150th anniversary of the birth of Jerzy Zulawski

150th anniversary of the birth of Jerzy Zulawski

This year marks the 150th anniversary of the birth of Jerzy Zulawski – a novelist, poet, playwright and philosopher, and above all one of the Polish precursors of science fiction, who not only inspired the creators of world culture, but also predicted one of the elements of technological conquest of the cosmos by mankind.


Born on July 14, 1874, Zulawski was an extremely versatile artist: he wrote both dramas with historical and contemporary themes, in his time eagerly staged in theaters, poetry and various prose genres: short stories, novellas, novels and philosophical essays.


Zulawski as a thinker was primarily interested in civilization and social processes. He externalized these very reflections in the work that secured his status as one of the forerunners of Polish science fiction literature – that is, in the so-called Lunar Trilogy (Trylogia Księżycowa), which consists of novels: On the silver globe (Na srebrnym globie, 1903), The Victor (Zwycięzca, 1910) and The Old Earth (Stara Ziemia, 1911).


Zulawski’s work tells the story of a tragic expedition to the Moon, which results in the creation of a new civilization – and with it a religion and social structure – cut off from the sources of earthly culture. Developed over three volumes, the pessimistic vision of the emergence, development and demise of culture, crossed with a fractious technical ingenuity for the time, inspired many creators: the greatest figure of Polish science fiction, Stanislaw Lem, Andrzej Zulawski (the writer’s cousin’s grandson), who made a breakneck attempt to transfer his novel On the silver globe to the screen, or contemporary speculative fiction authors, the most explicit tribute to Zulawski being paid by Chris Beckett in his novel Dark Eden. The work of the author of the Lunar Trilogy also proved to be a precursor to projects for a manned expedition to the Moon.
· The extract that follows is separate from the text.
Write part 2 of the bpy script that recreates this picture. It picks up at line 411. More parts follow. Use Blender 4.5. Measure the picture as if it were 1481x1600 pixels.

It was Jerzy Zulawski who was the first speculative fiction writer to create a vision of a lunar vehicle. We know this thanks to the preserved correspondence of the writer’s son, Juliusz Zulawski, with Mieczyslaw Bekker, a Polish engineer who was involved in the LVR (Lunar Roving Vehicle) project for the Apollo program. As summarized in the February 2, 1975 issue of Przekroj: A strange but how telling coincidence. A Polish writer creates a vision of a lunar vehicle, which, thanks to a Polish engineer – several decades later – becomes a reality.